The Uruguayan mercilessly inflicted damage on the Canaries in Premier League battles past.

Firmino's game is far more rounded.

Do not measure his impact simply in goals, although 10 in 36 is a decent ratio, but his intelligence and ability to find pockets of space and bring the likes of Sadio Mane or Mo Salah into play is a crucial facet of Liverpool's attacking arsenal. When he is not on the pitch they look nowhere near as effective.

Alex Tettey v Jordan Henderson

Fresh from signing a new one-year deal, Tettey genuinely is a renaissance man under Farke. To go from the periphery to a vital part of his midfield mix, and someone the club believe is still performing at a level worthy of extending his Carrow Road stay, is a testament to his staying power.

Tettey is more than a combative presence with a well-developed sense of danger. He has taken on more responsibility with his passing to knit the play. A goal or two would not go amiss but particularly with the departure of Ibrahim Amadou and the signing and then loan of Melvin Sitti, right now he remains a unique option in central midfield.

Henderson is another who perhaps leaves the limelight and the headlines to others but is an indispensable cog in this Liverpool machine.

An experienced campaigner who might be underrated by those outside his club but in the biggest games is someone Jurgen Klopp can rely on to deliver.

He understands his role in the Reds' midfield and provides the insurance alongside Gio Wijnaldum and Fabinho to allow the attacking spearhead to sparkle.

Jurgen Klopp v Daniel Farke

Heavy metal meets classical music.
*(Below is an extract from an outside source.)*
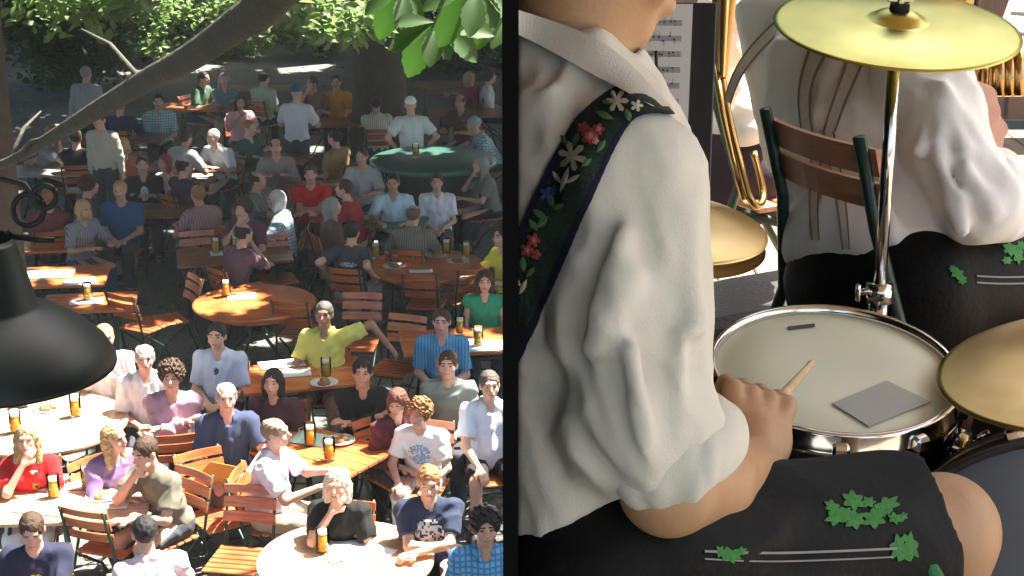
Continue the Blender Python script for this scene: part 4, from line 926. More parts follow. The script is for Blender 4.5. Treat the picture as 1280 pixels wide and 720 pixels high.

That was one of the questions put to Farke ahead of the opening night Anfield duel.

In truth, neither description is entirely accurate. Klopp has adapted his approach since those high octane, 'gegenpressing' Dortmund days. Liverpool are much more economical in their attacking thrust and far better set-up, in terms of defensive protection.

Farke may favour cultured, midfield craft but he also has a pragmatic side; seen most notably in the way he plotted Manchester City's downfall with slim amounts of possession and territory.